CaliforniaKid wrote:William Schryver wrote:You've still failed to answer my question: assuming (for the sake of argument, since I don't concede the point) that all of what you're saying is true, how does this negatively affect my theses?
(Hint: it doesn't.)
You're right. It doesn't, because your theory was never really based on evidence anyway. Long after all evidence is swept away, faith in the holy cipher theory remains.
Clever in a banal sort of way, and yet still evasive.

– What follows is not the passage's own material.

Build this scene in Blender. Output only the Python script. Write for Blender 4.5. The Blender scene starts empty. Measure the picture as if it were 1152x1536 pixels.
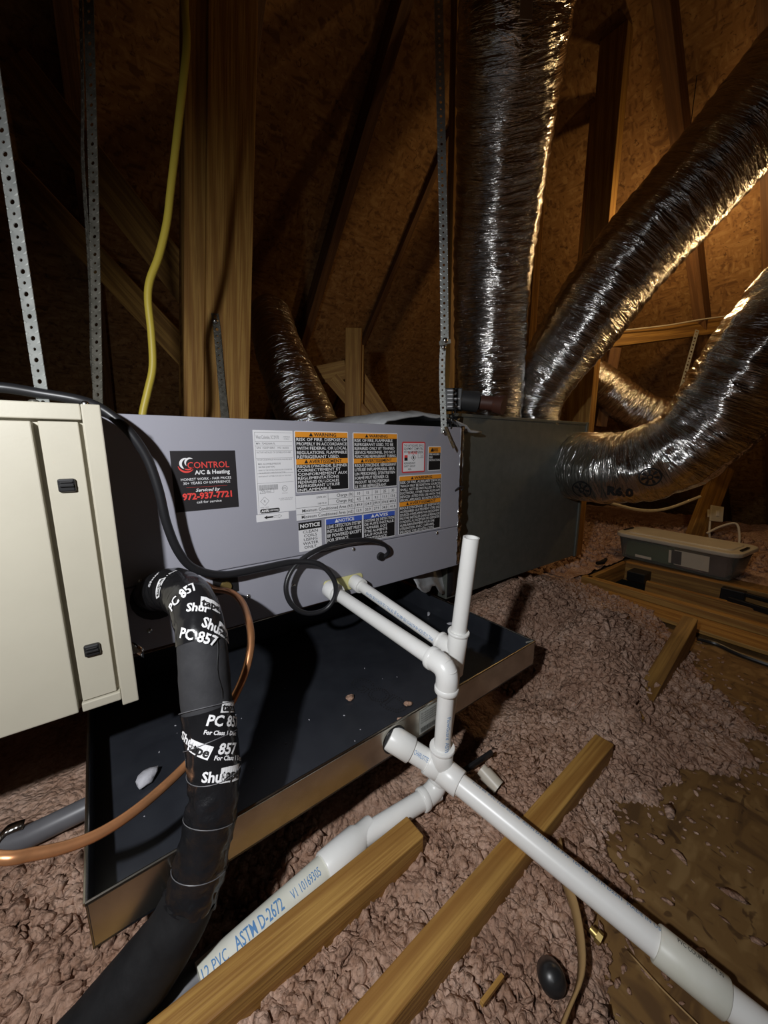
import bpy, math, random
import numpy as np
from mathutils import Vector, Matrix, noise

random.seed(7)
rng = np.random.default_rng(7)
S = bpy.context.scene
C = S.collection

# ------------------------------------------------------------------ camera
FOC = 555.0
PITCH = math.radians(10.3)
AZ = math.radians(53.6)
fh = Vector((math.cos(AZ), math.sin(AZ), 0)); rt = Vector((math.sin(AZ), -math.cos(AZ), 0)); up0 = Vector((0, 0, 1))
FW = fh * math.cos(PITCH) - up0 * math.sin(PITCH)
UP = up0 * math.cos(PITCH) + fh * math.sin(PITCH)
cam = bpy.data.cameras.new('camera'); camo = bpy.data.objects.new('camera', cam); C.objects.link(camo)
cam.sensor_fit = 'AUTO'; cam.sensor_width = 36.0; cam.lens = FOC / 1536 * 36; cam.clip_start = .01
camo.matrix_world = Matrix(((rt.x, UP.x, -FW.x, 0), (rt.y, UP.y, -FW.y, 0), (rt.z, UP.z, -FW.z, 0), (0, 0, 0, 1)))
S.camera = camo

def ray(x, y):
    return FW + rt * ((x - 576) / FOC) - UP * ((y - 768) / FOC)
def pd(x, y, d):                     # a point at distance d in front of the camera
    return ray(x, y) * d
def at(x, y, ax, v):                 # a point on the plane axis = v
    r = ray(x, y); return r * (v / r[ax])

# ------------------------------------------------------------------ world, lights, exposure
S.view_settings.view_transform = 'Standard'; S.view_settings.look = 'None'
S.view_settings.exposure = 0.0; S.view_settings.gamma = 1.0; S.view_settings.use_curve_mapping = False
w = bpy.data.worlds.new('attic_dark'); S.world = w; w.use_nodes = True
w.node_tree.nodes['Background'].inputs[0].default_value = (.9, .8, .7, 1)
w.node_tree.nodes['Background'].inputs[1].default_value = .0015

def spot(name, loc, target, energy, col, size, blend, rad):
    l = bpy.data.lights.new(name, 'SPOT'); o = bpy.data.objects.new(name, l); C.objects.link(o)
    l.energy = energy; l.color = col; l.spot_size = math.radians(size); l.spot_blend = blend; l.shadow_soft_size = rad
    o.location = loc
    o.rotation_euler = (Vector(target) - Vector(loc)).to_track_quat('-Z', 'Y').to_euler()
    return o
# the photographer's work light, held up to the left of the camera
spot('work_light', (-.40, .05, .30), (.26, .86, -.42), 56, (.97, .98, 1.0), 130, 1.0, .022)
# the attic's own bare bulb hangs behind the slanting duct (its glass is built below)
BULB = pd(1016, 346, 2.24)
BULB2 = pd(1240, 395, 1.60)            # a second, unseen bulb right of the frame, added for the ducts' warm bands
l = bpy.data.lights.new('attic_bulb_light', 'POINT'); lo = bpy.data.objects.new('attic_bulb_light', l); C.objects.link(lo)
l.energy = 11.5; l.color = (1.0, .66, .30); l.shadow_soft_size = .035; lo.location = BULB

l2 = bpy.data.lights.new('attic_bulb_light', 'POINT'); lo2 = bpy.data.objects.new('attic_bulb_light', l2); C.objects.link(lo2)
l2.energy = 4.0; l2.color = (1.0, .66, .30); l2.shadow_soft_size = .035; lo2.location = BULB2 + Vector((0, 0, -.095))

# ------------------------------------------------------------------ materials
MATS = {}
def mat(name, col, rough=.5, metal=0.0, **kw):
    m = bpy.data.materials.new(name); m.use_nodes = True
    b = m.node_tree.nodes['Principled BSDF']
    b.inputs['Base Color'].default_value = (*col, 1); b.inputs['Roughness'].default_value = rough; b.inputs['Metallic'].default_value = metal
    for k, v in kw.items(): b.inputs[k].default_value = v
    MATS[name] = m
    return m
def nd(m, t, **kw):
    n = m.node_tree.nodes.new(t)
    for k, v in kw.items(): setattr(n, k, v)
    return n
def lk(m, a, b): m.node_tree.links.new(a, b)
def ramp(m, stops):
    r = nd(m, 'ShaderNodeValToRGB'); e = r.color_ramp.elements
    while len(e) > 1: e.remove(e[-1])
    e[0].position = stops[0][0]; e[0].color = (*stops[0][1], 1)
    for p, c in stops[1:]:
        x = e.new(p); x.color = (*c, 1)
    return r
def coords(m, kind='Object', scale=(1, 1, 1), rand=False):
    t = nd(m, 'ShaderNodeTexCoord'); mp = nd(m, 'ShaderNodeMapping'); mp.inputs['Scale'].default_value = scale
    lk(m, t.outputs[kind], mp.inputs['Vector'])
    if rand:
        oi = nd(m, 'ShaderNodeObjectInfo'); mm = nd(m, 'ShaderNodeMath', operation='MULTIPLY'); mm.inputs[1].default_value = 37
        lk(m, oi.outputs['Random'], mm.inputs[0]); lk(m, mm.outputs[0], mp.inputs['Location'])
    return mp.outputs[0]
def noise_tex(m, vec, scale, detail=4, rough=.55, dist=0.0):
    n = nd(m, 'ShaderNodeTexNoise'); n.inputs['Scale'].default_value = scale; n.inputs['Detail'].default_value = detail
    n.inputs['Roughness'].default_value = rough; n.inputs['Distortion'].default_value = dist
    if vec: lk(m, vec, n.inputs['Vector'])
    return n.outputs['Fac']
def bump(m, h, strength, dist=.01, base=None):
    b = nd(m, 'ShaderNodeBump'); b.inputs['Strength'].default_value = strength; b.inputs['Distance'].default_value = dist
    lk(m, h, b.inputs['Height'])
    if base: lk(m, base, b.inputs['Normal'])
    lk(m, b.outputs[0], m.node_tree.nodes['Principled BSDF'].inputs['Normal'])
    return b.outputs[0]
def mixc(m, f, a, b, blend='MIX'):
    x = nd(m, 'ShaderNodeMix', data_type='RGBA', blend_type=blend)
    if isinstance(f, float): x.inputs[0].default_value = f
    else: lk(m, f, x.inputs[0])
    for i, v in ((6, a), (7, b)):
        if isinstance(v, tuple): x.inputs[i].default_value = (*v, 1)
        else: lk(m, v, x.inputs[i])
    return x.outputs[2]
def base(m, c): lk(m, c, m.node_tree.nodes['Principled BSDF'].inputs['Base Color'])

def noisy(name, c1, c2, scale, rough, metal=0.0, bmp=0.0, bscale=None, kind='Object', stretch=(1, 1, 1), **kw):
    m = mat(name, c1, rough, metal, **kw)
    v = coords(m, kind, stretch)
    f = noise_tex(m, v, scale, 5, .6)
    r = ramp(m, [(.35, c1), (.68, c2)]); lk(m, f, r.inputs[0]); base(m, r.outputs[0])
    if bmp: bump(m, noise_tex(m, v, bscale or scale * 4, 4), bmp, .004)
    return m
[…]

As for the "holy cipher theory" (as you so denigratingly have termed it) I will confess this much (and this is a direct citation of something I just sent to a critic who posts regularly on this message board):
Unfortunately, and I suppose I must take some responsibility for this, for not having explained things as well as I could have, my “cipher” explanation for the purpose of the KEP has been misunderstood by both friend and foe alike. Not all, mind you. But far too many. I will be conscious of that as I continue to prepare my formal articles for print. Suffice it to say (as I did several times in my presentation, but it was apparently not sufficient to overcome the “sensational” aspect of the “Knights Templar” cipher angle) that I don’t believe the brethren in Kirtland would have considered the A&G a “cipher key.” They wouldn’t have called it that, and they really didn’t attempt to use it like that. It merely has the “effective function” of a substitution cipher in that they were taking pre-existing English texts and “translating” them in a direction opposite of that supposed for the past forty years.
Was there an underlying motivation at work to “encipher” or “hide” these things? Most definitely. It manifests itself in many other things going on Kirtland at precisely this point in time. But it is their other interest in the notion of “pure language,” wedded to this desire to encipher what were perceived as especially “sacred” or “sensitive” revelations, that needs to be explored/explained better than I did in the 50 minutes allotted to me at the FAIR conference.
Anyway, I will be careful to clarify my meaning beyond any reasonable misunderstanding in the future.
As for the "evidence" supporting my arguments--well, given the 50 minutes allotted me, I feel like I was able to present quite an impressive quantity of it. Even so, having now shared the bulk of my research products (i.e. "evidence") with several selected individuals, I am convinced, and I have also already convinced enough other people (people eminently qualified to make an informed judgment) such that it has confirmed my conviction that it will be rather academic to conclusively
prove my primary thesis as I expressed it in August (and which I have just cited above).
I will look forward with great anticipation to the efforts of you, Metcalfe, and others, to contradict that thesis. I am confident it will prove to be the means by which your credibility in these matters will be forever reduced to disrepute.